#### [Task to complete]
Please output exactly the lines of the material from the first through the line containing "1.36)).ob('wall_near_cab', 'dtrim', kind='structure')", and nothing more.

#### [Collected material]
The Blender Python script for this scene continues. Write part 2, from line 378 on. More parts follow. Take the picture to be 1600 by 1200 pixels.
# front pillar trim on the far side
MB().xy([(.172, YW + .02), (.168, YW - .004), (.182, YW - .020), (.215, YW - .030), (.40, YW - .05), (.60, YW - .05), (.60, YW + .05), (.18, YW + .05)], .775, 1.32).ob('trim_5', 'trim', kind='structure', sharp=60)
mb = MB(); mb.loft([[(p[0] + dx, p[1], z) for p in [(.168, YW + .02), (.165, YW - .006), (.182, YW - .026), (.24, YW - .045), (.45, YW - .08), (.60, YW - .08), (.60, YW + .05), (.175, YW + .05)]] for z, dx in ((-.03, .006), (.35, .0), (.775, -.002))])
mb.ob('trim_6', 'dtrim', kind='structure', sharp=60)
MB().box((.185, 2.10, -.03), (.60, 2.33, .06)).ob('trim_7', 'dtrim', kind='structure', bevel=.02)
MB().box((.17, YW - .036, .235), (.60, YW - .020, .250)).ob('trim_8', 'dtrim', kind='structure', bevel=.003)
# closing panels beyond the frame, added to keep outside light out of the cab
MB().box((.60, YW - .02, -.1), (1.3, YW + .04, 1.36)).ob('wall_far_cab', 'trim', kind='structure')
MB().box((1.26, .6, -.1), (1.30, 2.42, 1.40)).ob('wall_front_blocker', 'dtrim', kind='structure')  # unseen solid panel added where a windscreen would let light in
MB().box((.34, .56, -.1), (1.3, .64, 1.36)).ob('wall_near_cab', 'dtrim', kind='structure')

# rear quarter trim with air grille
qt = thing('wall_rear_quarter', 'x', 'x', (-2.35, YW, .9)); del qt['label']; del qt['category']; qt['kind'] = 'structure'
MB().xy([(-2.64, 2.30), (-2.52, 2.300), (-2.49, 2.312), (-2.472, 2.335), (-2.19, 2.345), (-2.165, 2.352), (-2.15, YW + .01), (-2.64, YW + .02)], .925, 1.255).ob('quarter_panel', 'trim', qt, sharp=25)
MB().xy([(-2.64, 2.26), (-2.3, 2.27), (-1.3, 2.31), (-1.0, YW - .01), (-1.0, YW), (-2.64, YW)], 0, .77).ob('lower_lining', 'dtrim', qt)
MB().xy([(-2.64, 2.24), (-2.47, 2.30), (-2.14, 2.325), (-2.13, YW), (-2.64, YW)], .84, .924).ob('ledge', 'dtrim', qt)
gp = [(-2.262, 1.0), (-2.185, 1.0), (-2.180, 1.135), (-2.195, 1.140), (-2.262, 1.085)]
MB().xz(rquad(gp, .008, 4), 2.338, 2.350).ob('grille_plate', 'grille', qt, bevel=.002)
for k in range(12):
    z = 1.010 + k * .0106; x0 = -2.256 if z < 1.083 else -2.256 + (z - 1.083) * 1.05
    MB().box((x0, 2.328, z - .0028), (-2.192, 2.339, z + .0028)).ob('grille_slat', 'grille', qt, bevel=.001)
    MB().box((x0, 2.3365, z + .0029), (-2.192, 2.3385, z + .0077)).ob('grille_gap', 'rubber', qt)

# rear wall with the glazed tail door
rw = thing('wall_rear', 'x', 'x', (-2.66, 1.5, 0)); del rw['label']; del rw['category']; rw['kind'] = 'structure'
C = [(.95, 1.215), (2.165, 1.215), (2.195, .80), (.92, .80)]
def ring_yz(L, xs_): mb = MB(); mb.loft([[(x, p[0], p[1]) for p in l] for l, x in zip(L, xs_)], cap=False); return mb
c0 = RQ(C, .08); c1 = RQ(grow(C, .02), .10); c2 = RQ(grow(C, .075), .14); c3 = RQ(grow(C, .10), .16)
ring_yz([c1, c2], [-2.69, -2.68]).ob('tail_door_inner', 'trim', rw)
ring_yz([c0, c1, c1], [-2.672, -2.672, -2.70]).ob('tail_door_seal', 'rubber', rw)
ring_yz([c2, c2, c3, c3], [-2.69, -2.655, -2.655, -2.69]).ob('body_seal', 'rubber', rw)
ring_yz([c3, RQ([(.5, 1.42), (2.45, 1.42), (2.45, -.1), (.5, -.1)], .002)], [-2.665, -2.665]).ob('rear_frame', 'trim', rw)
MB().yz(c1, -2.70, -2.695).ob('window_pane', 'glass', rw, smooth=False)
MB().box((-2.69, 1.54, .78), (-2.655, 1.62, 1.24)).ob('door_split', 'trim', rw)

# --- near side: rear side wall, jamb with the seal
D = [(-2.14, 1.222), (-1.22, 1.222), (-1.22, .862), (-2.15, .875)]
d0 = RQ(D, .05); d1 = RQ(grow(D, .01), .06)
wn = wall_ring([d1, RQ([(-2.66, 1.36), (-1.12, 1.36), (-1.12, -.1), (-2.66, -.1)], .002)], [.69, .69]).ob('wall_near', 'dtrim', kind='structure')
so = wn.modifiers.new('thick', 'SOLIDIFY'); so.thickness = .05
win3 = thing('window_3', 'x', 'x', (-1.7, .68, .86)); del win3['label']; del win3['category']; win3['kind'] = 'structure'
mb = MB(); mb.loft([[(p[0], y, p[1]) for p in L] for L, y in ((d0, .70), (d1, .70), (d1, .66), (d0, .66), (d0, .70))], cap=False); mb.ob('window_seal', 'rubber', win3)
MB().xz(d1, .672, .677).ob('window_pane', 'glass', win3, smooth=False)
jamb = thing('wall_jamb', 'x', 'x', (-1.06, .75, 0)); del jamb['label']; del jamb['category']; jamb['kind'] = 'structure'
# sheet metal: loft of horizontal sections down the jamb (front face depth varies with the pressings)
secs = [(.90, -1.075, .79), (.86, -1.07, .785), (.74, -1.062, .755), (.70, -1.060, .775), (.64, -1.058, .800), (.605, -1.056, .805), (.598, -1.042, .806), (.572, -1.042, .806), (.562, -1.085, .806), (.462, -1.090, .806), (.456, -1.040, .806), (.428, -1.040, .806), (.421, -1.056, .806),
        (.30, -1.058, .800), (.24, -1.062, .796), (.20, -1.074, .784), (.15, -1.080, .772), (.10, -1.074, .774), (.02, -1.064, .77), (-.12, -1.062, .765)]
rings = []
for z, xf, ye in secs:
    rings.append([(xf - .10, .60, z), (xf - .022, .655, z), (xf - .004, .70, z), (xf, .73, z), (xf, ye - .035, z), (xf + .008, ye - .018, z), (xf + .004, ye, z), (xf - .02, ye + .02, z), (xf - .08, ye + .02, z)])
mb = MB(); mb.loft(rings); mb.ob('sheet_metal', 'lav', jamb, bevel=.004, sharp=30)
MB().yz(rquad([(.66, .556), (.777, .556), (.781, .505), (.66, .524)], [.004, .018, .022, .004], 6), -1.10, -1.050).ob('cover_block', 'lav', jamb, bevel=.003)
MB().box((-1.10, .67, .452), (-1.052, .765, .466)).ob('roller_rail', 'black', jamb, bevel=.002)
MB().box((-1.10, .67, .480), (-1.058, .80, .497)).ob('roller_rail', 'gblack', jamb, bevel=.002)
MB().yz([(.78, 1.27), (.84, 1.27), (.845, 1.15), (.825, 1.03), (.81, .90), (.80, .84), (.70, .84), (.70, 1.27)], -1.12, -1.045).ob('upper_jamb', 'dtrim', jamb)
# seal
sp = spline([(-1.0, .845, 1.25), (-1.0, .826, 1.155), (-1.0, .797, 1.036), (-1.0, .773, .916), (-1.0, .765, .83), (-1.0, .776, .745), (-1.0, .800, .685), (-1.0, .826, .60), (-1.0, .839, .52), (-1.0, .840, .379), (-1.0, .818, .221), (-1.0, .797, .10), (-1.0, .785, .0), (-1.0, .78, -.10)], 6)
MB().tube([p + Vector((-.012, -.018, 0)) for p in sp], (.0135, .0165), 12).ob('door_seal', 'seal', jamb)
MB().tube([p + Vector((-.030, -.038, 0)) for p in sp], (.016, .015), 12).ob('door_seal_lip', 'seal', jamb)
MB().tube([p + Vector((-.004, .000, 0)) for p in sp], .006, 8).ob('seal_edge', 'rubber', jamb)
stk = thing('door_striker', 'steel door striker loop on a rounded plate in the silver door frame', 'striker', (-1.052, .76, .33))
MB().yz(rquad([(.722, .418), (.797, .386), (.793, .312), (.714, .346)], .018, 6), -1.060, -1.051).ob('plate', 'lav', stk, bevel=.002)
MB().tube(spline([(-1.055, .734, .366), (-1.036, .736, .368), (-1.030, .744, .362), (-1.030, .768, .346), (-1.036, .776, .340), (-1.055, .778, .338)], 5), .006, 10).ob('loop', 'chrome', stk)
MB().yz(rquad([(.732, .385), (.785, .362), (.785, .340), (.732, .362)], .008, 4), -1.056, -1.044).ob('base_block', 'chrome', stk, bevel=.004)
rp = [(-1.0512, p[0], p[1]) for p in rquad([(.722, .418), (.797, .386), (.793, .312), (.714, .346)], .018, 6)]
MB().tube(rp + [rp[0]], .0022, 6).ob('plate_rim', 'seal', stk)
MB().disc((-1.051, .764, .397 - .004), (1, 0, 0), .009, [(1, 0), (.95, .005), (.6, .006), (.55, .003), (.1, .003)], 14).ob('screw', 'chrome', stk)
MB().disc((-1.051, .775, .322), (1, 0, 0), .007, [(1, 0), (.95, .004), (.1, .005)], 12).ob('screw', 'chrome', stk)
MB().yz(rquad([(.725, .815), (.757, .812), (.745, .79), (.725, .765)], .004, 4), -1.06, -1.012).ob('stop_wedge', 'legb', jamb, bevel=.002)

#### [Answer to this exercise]
The Blender Python script for this scene continues. Write part 2, from line 378 on. More parts follow. Take the picture to be 1600 by 1200 pixels.
# front pillar trim on the far side
MB().xy([(.172, YW + .02), (.168, YW - .004), (.182, YW - .020), (.215, YW - .030), (.40, YW - .05), (.60, YW - .05), (.60, YW + .05), (.18, YW + .05)], .775, 1.32).ob('trim_5', 'trim', kind='structure', sharp=60)
mb = MB(); mb.loft([[(p[0] + dx, p[1], z) for p in [(.168, YW + .02), (.165, YW - .006), (.182, YW - .026), (.24, YW - .045), (.45, YW - .08), (.60, YW - .08), (.60, YW + .05), (.175, YW + .05)]] for z, dx in ((-.03, .006), (.35, .0), (.775, -.002))])
mb.ob('trim_6', 'dtrim', kind='structure', sharp=60)
MB().box((.185, 2.10, -.03), (.60, 2.33, .06)).ob('trim_7', 'dtrim', kind='structure', bevel=.02)
MB().box((.17, YW - .036, .235), (.60, YW - .020, .250)).ob('trim_8', 'dtrim', kind='structure', bevel=.003)
# closing panels beyond the frame, added to keep outside light out of the cab
MB().box((.60, YW - .02, -.1), (1.3, YW + .04, 1.36)).ob('wall_far_cab', 'trim', kind='structure')
MB().box((1.26, .6, -.1), (1.30, 2.42, 1.40)).ob('wall_front_blocker', 'dtrim', kind='structure')  # unseen solid panel added where a windscreen would let light in
MB().box((.34, .56, -.1), (1.3, .64, 1.36)).ob('wall_near_cab', 'dtrim', kind='structure')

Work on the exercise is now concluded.